→ EXERCISE DESCRIPTION: Type the records out again in full, exactly.

[START MATERIAL]

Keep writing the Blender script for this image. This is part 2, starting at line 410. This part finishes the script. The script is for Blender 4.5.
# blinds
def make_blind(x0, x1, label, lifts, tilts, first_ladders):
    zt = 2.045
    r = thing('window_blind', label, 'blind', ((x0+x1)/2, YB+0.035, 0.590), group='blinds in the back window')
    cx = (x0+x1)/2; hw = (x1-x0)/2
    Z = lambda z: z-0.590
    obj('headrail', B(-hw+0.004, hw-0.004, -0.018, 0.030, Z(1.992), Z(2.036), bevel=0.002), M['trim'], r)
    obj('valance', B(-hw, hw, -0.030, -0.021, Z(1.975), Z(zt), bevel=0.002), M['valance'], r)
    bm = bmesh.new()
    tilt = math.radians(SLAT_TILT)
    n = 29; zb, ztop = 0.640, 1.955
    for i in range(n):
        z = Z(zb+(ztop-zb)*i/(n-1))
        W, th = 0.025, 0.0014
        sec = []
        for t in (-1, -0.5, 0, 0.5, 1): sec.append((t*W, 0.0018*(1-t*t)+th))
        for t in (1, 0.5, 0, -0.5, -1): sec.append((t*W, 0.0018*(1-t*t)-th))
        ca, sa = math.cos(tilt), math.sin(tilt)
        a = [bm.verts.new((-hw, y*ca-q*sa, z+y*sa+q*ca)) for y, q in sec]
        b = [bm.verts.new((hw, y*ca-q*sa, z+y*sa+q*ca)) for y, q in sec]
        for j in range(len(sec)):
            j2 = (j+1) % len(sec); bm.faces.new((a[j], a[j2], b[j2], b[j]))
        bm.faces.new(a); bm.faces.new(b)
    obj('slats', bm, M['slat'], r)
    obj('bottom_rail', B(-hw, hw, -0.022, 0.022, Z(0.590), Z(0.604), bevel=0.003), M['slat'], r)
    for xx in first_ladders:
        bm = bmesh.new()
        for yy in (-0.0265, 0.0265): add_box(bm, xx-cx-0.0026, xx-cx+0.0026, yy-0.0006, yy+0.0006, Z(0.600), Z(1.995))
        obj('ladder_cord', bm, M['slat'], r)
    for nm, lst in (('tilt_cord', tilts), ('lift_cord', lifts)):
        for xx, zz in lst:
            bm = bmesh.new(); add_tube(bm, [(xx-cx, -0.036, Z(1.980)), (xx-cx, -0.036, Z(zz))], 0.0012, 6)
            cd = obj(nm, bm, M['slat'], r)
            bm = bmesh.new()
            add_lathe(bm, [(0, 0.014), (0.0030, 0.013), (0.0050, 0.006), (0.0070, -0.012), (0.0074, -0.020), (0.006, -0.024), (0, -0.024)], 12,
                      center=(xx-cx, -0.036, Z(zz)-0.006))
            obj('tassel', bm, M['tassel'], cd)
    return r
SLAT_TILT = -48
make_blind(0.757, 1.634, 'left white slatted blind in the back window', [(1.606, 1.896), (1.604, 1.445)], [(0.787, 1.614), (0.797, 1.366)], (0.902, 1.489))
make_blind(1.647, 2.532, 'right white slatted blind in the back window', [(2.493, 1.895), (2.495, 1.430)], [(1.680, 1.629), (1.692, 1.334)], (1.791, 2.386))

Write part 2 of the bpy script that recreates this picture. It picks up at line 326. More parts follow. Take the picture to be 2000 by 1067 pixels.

[END MATERIAL]

→ COMPLETED TASK:
Keep writing the Blender script for this image. This is part 2, starting at line 410. This part finishes the script. The script is for Blender 4.5.
# blinds
def make_blind(x0, x1, label, lifts, tilts, first_ladders):
    zt = 2.045
    r = thing('window_blind', label, 'blind', ((x0+x1)/2, YB+0.035, 0.590), group='blinds in the back window')
    cx = (x0+x1)/2; hw = (x1-x0)/2
    Z = lambda z: z-0.590
    obj('headrail', B(-hw+0.004, hw-0.004, -0.018, 0.030, Z(1.992), Z(2.036), bevel=0.002), M['trim'], r)
    obj('valance', B(-hw, hw, -0.030, -0.021, Z(1.975), Z(zt), bevel=0.002), M['valance'], r)
    bm = bmesh.new()
    tilt = math.radians(SLAT_TILT)
    n = 29; zb, ztop = 0.640, 1.955
    for i in range(n):
        z = Z(zb+(ztop-zb)*i/(n-1))
        W, th = 0.025, 0.0014
        sec = []
        for t in (-1, -0.5, 0, 0.5, 1): sec.append((t*W, 0.0018*(1-t*t)+th))
        for t in (1, 0.5, 0, -0.5, -1): sec.append((t*W, 0.0018*(1-t*t)-th))
        ca, sa = math.cos(tilt), math.sin(tilt)
        a = [bm.verts.new((-hw, y*ca-q*sa, z+y*sa+q*ca)) for y, q in sec]
        b = [bm.verts.new((hw, y*ca-q*sa, z+y*sa+q*ca)) for y, q in sec]
        for j in range(len(sec)):
            j2 = (j+1) % len(sec); bm.faces.new((a[j], a[j2], b[j2], b[j]))
        bm.faces.new(a); bm.faces.new(b)
    obj('slats', bm, M['slat'], r)
    obj('bottom_rail', B(-hw, hw, -0.022, 0.022, Z(0.590), Z(0.604), bevel=0.003), M['slat'], r)
    for xx in first_ladders:
        bm = bmesh.new()
        for yy in (-0.0265, 0.0265): add_box(bm, xx-cx-0.0026, xx-cx+0.0026, yy-0.0006, yy+0.0006, Z(0.600), Z(1.995))
        obj('ladder_cord', bm, M['slat'], r)
    for nm, lst in (('tilt_cord', tilts), ('lift_cord', lifts)):
        for xx, zz in lst:
            bm = bmesh.new(); add_tube(bm, [(xx-cx, -0.036, Z(1.980)), (xx-cx, -0.036, Z(zz))], 0.0012, 6)
            cd = obj(nm, bm, M['slat'], r)
            bm = bmesh.new()
            add_lathe(bm, [(0, 0.014), (0.0030, 0.013), (0.0050, 0.006), (0.0070, -0.012), (0.0074, -0.020), (0.006, -0.024), (0, -0.024)], 12,
                      center=(xx-cx, -0.036, Z(zz)-0.006))
            obj('tassel', bm, M['tassel'], cd)
    return r
SLAT_TILT = -48
make_blind(0.757, 1.634, 'left white slatted blind in the back window', [(1.606, 1.896), (1.604, 1.445)], [(0.787, 1.614), (0.797, 1.366)], (0.902, 1.489))
make_blind(1.647, 2.532, 'right white slatted blind in the back window', [(2.493, 1.895), (2.495, 1.430)], [(1.680, 1.629), (1.692, 1.334)], (1.791, 2.386))

Write part 2 of the bpy script that recreates this picture. It picks up at line 326. More parts follow. Take the picture to be 2000 by 1067 pixels.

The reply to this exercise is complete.